[Scene script records]
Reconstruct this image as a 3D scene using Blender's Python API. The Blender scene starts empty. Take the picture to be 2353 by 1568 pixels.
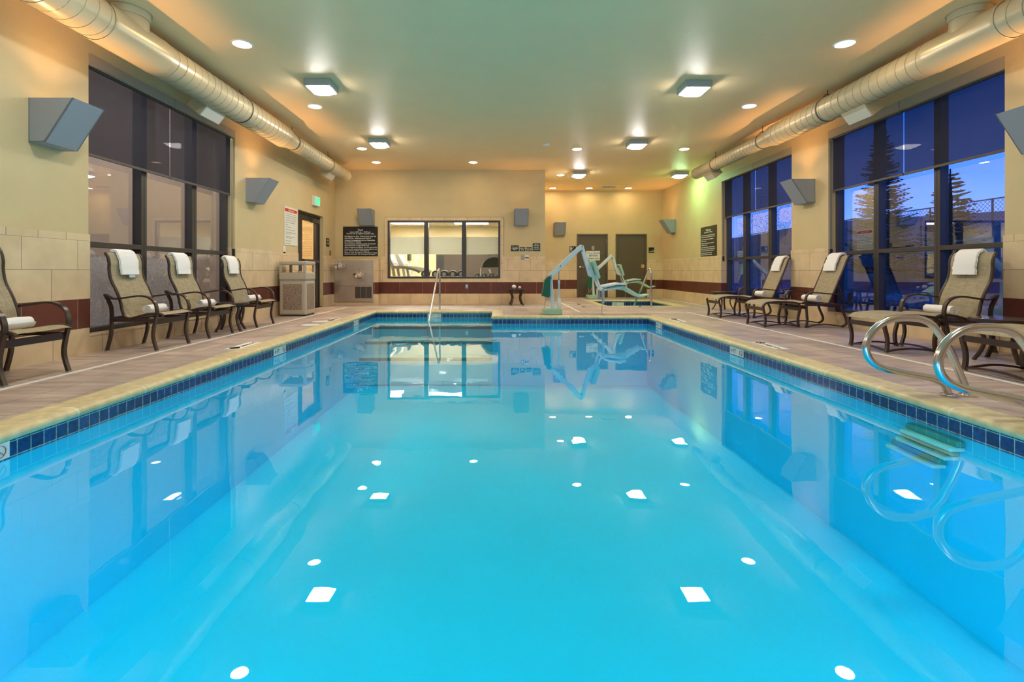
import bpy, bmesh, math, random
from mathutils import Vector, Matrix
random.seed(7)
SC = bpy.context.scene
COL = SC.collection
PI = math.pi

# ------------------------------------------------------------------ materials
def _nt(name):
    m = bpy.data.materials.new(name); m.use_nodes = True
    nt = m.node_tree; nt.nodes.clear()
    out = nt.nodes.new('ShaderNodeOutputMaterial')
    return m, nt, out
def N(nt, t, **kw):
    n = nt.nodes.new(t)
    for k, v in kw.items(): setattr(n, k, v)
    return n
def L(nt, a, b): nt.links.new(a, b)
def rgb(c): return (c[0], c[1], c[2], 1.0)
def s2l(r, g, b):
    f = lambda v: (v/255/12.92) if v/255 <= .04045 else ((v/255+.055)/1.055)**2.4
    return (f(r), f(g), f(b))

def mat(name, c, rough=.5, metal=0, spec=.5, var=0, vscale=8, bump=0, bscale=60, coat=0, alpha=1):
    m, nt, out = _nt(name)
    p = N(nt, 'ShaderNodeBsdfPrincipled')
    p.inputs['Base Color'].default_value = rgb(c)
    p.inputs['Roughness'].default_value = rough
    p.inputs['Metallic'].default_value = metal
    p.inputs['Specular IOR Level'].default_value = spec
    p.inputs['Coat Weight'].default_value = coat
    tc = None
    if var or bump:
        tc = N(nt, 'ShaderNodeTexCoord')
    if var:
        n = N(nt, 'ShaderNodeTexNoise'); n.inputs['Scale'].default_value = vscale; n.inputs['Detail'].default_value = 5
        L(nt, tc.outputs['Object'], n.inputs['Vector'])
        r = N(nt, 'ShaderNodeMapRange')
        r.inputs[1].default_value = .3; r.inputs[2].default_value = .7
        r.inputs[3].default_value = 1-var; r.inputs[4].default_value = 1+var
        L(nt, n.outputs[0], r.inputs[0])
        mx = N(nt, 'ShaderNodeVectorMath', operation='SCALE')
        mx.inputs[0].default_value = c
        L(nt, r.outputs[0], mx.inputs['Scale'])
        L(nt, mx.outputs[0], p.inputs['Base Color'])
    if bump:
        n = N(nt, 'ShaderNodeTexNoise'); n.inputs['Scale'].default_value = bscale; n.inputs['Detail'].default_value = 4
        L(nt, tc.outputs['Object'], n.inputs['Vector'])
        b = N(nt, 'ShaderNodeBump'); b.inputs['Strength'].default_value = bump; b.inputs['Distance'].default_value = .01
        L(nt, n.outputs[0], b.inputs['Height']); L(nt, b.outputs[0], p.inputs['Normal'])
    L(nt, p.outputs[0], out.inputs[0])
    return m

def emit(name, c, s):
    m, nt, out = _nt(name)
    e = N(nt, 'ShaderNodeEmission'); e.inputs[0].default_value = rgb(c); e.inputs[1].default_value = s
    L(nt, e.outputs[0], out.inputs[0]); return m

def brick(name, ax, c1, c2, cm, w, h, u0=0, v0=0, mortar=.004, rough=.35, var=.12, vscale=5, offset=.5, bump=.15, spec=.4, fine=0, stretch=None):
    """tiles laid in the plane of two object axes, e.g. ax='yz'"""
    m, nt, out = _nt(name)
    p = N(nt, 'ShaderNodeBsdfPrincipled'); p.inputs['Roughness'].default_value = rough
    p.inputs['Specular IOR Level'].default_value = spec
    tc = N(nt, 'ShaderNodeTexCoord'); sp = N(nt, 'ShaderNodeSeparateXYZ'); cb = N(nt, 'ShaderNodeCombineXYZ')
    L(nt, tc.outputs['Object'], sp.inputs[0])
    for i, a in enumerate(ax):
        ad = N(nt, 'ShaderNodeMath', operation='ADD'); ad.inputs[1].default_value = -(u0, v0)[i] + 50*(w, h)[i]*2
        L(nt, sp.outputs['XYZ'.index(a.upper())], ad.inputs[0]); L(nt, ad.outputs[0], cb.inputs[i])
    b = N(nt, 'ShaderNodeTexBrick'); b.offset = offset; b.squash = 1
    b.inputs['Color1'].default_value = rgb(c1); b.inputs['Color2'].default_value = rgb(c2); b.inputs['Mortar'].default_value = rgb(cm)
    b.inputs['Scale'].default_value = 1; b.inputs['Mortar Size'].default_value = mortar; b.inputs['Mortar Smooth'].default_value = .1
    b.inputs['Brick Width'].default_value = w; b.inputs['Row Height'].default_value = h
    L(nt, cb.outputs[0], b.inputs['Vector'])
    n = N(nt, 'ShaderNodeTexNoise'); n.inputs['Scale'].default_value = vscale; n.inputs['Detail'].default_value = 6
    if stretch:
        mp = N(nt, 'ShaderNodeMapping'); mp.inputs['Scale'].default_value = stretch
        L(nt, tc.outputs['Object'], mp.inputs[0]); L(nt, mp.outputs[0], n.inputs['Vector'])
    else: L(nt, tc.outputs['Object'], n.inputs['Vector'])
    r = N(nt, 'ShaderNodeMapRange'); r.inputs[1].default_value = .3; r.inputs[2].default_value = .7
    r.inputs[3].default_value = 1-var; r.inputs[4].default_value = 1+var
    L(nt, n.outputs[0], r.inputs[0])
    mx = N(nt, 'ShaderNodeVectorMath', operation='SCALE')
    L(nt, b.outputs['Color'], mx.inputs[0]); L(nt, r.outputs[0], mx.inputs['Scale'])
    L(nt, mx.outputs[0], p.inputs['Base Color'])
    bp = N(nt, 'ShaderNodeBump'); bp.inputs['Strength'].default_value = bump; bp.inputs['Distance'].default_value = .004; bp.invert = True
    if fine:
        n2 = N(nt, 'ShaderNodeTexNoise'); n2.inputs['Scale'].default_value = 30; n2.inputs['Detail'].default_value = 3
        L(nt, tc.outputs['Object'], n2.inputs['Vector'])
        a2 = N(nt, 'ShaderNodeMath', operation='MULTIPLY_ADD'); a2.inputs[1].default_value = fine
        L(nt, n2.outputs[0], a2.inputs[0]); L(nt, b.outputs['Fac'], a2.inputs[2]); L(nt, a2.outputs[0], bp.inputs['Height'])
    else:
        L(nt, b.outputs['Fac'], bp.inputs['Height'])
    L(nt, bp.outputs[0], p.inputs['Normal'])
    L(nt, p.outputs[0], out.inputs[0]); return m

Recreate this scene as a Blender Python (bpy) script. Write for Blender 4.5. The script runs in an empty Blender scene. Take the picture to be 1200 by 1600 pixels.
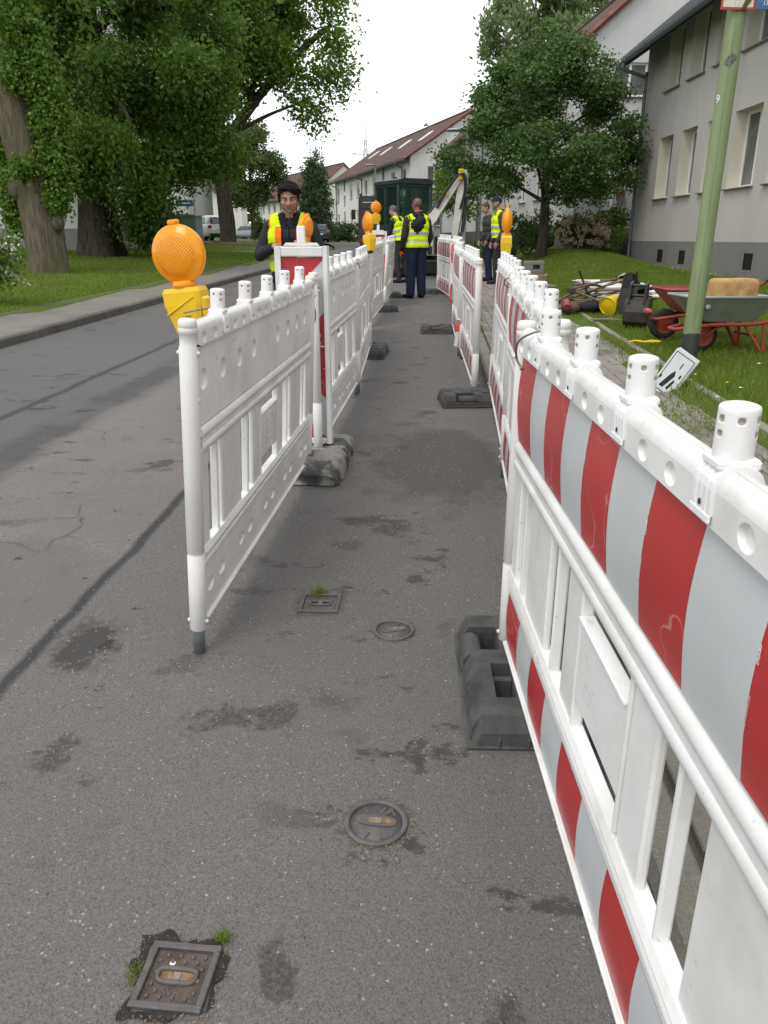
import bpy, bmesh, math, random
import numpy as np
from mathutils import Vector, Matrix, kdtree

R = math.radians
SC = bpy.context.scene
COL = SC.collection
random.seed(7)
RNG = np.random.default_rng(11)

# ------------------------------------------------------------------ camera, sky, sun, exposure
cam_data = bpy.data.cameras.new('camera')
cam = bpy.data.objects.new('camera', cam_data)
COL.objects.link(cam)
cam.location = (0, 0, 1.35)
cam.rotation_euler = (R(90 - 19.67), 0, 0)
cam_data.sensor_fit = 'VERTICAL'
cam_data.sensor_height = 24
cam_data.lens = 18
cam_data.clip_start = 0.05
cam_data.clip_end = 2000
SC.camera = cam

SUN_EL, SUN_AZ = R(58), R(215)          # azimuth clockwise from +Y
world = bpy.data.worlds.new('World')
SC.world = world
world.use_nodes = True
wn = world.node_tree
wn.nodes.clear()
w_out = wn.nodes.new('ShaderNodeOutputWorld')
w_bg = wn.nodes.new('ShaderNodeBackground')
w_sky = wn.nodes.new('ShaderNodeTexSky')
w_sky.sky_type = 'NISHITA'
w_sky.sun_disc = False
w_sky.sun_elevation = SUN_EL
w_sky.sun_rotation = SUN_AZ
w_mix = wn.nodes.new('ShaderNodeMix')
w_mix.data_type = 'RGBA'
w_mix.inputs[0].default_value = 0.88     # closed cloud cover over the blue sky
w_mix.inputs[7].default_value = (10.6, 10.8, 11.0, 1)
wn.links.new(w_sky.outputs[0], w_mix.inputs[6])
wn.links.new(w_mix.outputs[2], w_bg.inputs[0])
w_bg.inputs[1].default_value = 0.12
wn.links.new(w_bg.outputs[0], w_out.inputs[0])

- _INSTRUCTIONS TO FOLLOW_
Repeat exactly the lines from the first line of the records above through the line containing "return (f(r), f(g), f(b))", leaving out the pictures.

- _CORRECT ANSWER_
Reconstruct this image as a 3D scene using Blender's Python API. The Blender scene starts empty. Take the picture to be 2353 by 1568 pixels.
import bpy, bmesh, math, random
from mathutils import Vector, Matrix
random.seed(7)
SC = bpy.context.scene
COL = SC.collection
PI = math.pi

# ------------------------------------------------------------------ materials
def _nt(name):
    m = bpy.data.materials.new(name); m.use_nodes = True
    nt = m.node_tree; nt.nodes.clear()
    out = nt.nodes.new('ShaderNodeOutputMaterial')
    return m, nt, out
def N(nt, t, **kw):
    n = nt.nodes.new(t)
    for k, v in kw.items(): setattr(n, k, v)
    return n
def L(nt, a, b): nt.links.new(a, b)
def rgb(c): return (c[0], c[1], c[2], 1.0)
def s2l(r, g, b):
    f = lambda v: (v/255/12.92) if v/255 <= .04045 else ((v/255+.055)/1.055)**2.4
    return (f(r), f(g), f(b))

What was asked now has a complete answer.